§ **EXERCISE OBJECTIVE**: Return the lines below exactly, from the first line to the line that contains "bpy.context.scene.camera = camo". Leave out pictures.

§ **RAW DATA**:

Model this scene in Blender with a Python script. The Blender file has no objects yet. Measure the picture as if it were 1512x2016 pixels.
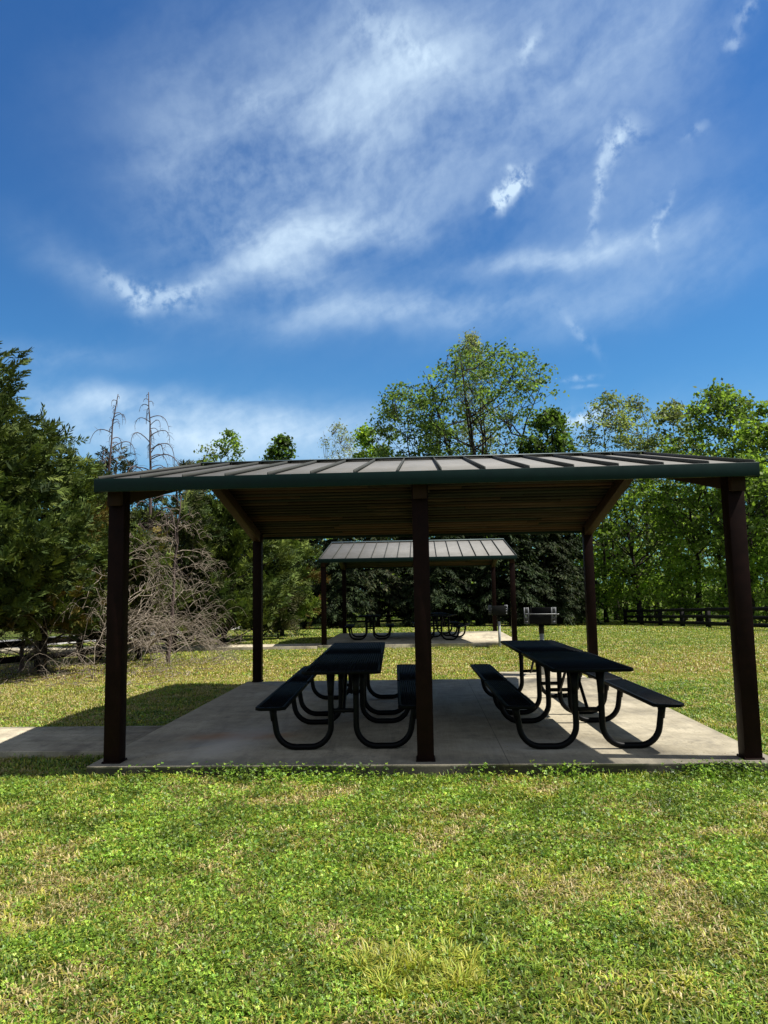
import bpy, bmesh, math
import numpy as np
from mathutils import Matrix, Vector

C = bpy.context.scene.collection
R = math.radians

# ------------------------------------------------------------------ camera
F, YAW, PITCH, ROLL, H = 1447.85, 0.04935, 0.1058, 0.0176, 1.55
_cy, _sy = math.cos(YAW), math.sin(YAW)
FWD = np.array([-_sy*math.cos(PITCH), _cy*math.cos(PITCH), math.sin(PITCH)])
_r0 = np.array([_cy, _sy, 0.0]); _u0 = np.cross(_r0, FWD)
RT = math.cos(ROLL)*_r0 - math.sin(ROLL)*_u0
UP = math.sin(ROLL)*_r0 + math.cos(ROLL)*_u0
cam = bpy.data.cameras.new('camera'); camo = bpy.data.objects.new('camera', cam); C.objects.link(camo)
cam.sensor_fit = 'VERTICAL'; cam.sensor_height = 36; cam.lens = 36*F/2016
cam.clip_start = 0.05; cam.clip_end = 3000
m = Matrix.Identity(4)
for i in range(3):
    m[i][0] = RT[i]; m[i][1] = UP[i]; m[i][2] = -FWD[i]
m[2][3] = H
camo.matrix_world = m
bpy.context.scene.camera = camo

def ray(px, py):
    return ((px-756)/F)*RT + ((1008-py)/F)*UP + FWD
def at(px, py, Y):
    d = ray(px, py); return np.array([0, 0, H]) + d*(Y/d[1])
def azel(px, py):
    d = ray(px, py); d = d/np.linalg.norm(d)
    return math.degrees(math.atan2(d[0], d[1])), math.degrees(math.asin(d[2]))

# ------------------------------------------------------------------ light, sky
S = np.array([1.0, -0.09, 0.0]); S = S/np.linalg.norm(S)*math.cos(R(61.2)); S[2] = math.sin(R(61.2))
sun = bpy.data.lights.new('sun', 'SUN'); sun.energy = 5.0; sun.angle = R(0.53); sun.color = (1, .955, .88)
so = bpy.data.objects.new('sun', sun); C.objects.link(so)
so.rotation_euler = Vector(-S).to_track_quat('-Z', 'Y').to_euler()

class Ex:
    """tiny expression wrapper that writes shader math nodes"""
    def __init__(s, t, sock): s.t, s.k = t, sock
    def op(s, o, b=None, c=None, clamp=False):
        n = s.t.nodes.new('ShaderNodeMath'); n.operation = o; n.use_clamp = clamp
        for i, v in enumerate((s, b, c)):
            if v is None: continue
            if isinstance(v, Ex): s.t.links.new(v.k, n.inputs[i])
            else: n.inputs[i].default_value = v
        return Ex(s.t, n.outputs[0])
    def __add__(s, b): return s.op('ADD', b)
    def __sub__(s, b): return s.op('SUBTRACT', b)
    def __mul__(s, b): return s.op('MULTIPLY', b)
    def __radd__(s, b): return s.op('ADD', b)
    def __rmul__(s, b): return s.op('MULTIPLY', b)
    def __truediv__(s, b): return s.op('DIVIDE', b)
    def clamp(s): return s.op('ADD', 0.0, clamp=True)

def maprange(e, a, b, c=0.0, d=1.0, smooth=True):
    n = e.t.nodes.new('ShaderNodeMapRange')
    n.interpolation_type = 'SMOOTHSTEP' if smooth else 'LINEAR'
    e.t.links.new(e.k, n.inputs[0])
    for i, v in zip((1, 2, 3, 4), (a, b, c, d)): n.inputs[i].default_value = v
    return Ex(e.t, n.outputs[0])

def combine(t, x, y, z=0.0):
    n = t.nodes.new('ShaderNodeCombineXYZ')
    for i, v in enumerate((x, y, z)):
        if isinstance(v, Ex): t.links.new(v.k, n.inputs[i])
        else: n.inputs[i].default_value = v
    return n.outputs[0]

def noise(t, vec, scale, detail=4, rough=.55, dist=0.0, out=0):
    n = t.nodes.new('ShaderNodeTexNoise'); n.inputs['Scale'].default_value = scale
    n.inputs['Detail'].default_value = detail; n.inputs['Roughness'].default_value = rough
    n.inputs['Distortion'].default_value = dist
    if vec is not None: t.links.new(vec, n.inputs['Vector'])
    return Ex(t, n.outputs[out])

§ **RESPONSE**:
Model this scene in Blender with a Python script. The Blender file has no objects yet. Measure the picture as if it were 1512x2016 pixels.
import bpy, bmesh, math
import numpy as np
from mathutils import Matrix, Vector

C = bpy.context.scene.collection
R = math.radians

# ------------------------------------------------------------------ camera
F, YAW, PITCH, ROLL, H = 1447.85, 0.04935, 0.1058, 0.0176, 1.55
_cy, _sy = math.cos(YAW), math.sin(YAW)
FWD = np.array([-_sy*math.cos(PITCH), _cy*math.cos(PITCH), math.sin(PITCH)])
_r0 = np.array([_cy, _sy, 0.0]); _u0 = np.cross(_r0, FWD)
RT = math.cos(ROLL)*_r0 - math.sin(ROLL)*_u0
UP = math.sin(ROLL)*_r0 + math.cos(ROLL)*_u0
cam = bpy.data.cameras.new('camera'); camo = bpy.data.objects.new('camera', cam); C.objects.link(camo)
cam.sensor_fit = 'VERTICAL'; cam.sensor_height = 36; cam.lens = 36*F/2016
cam.clip_start = 0.05; cam.clip_end = 3000
m = Matrix.Identity(4)
for i in range(3):
    m[i][0] = RT[i]; m[i][1] = UP[i]; m[i][2] = -FWD[i]
m[2][3] = H
camo.matrix_world = m
bpy.context.scene.camera = camo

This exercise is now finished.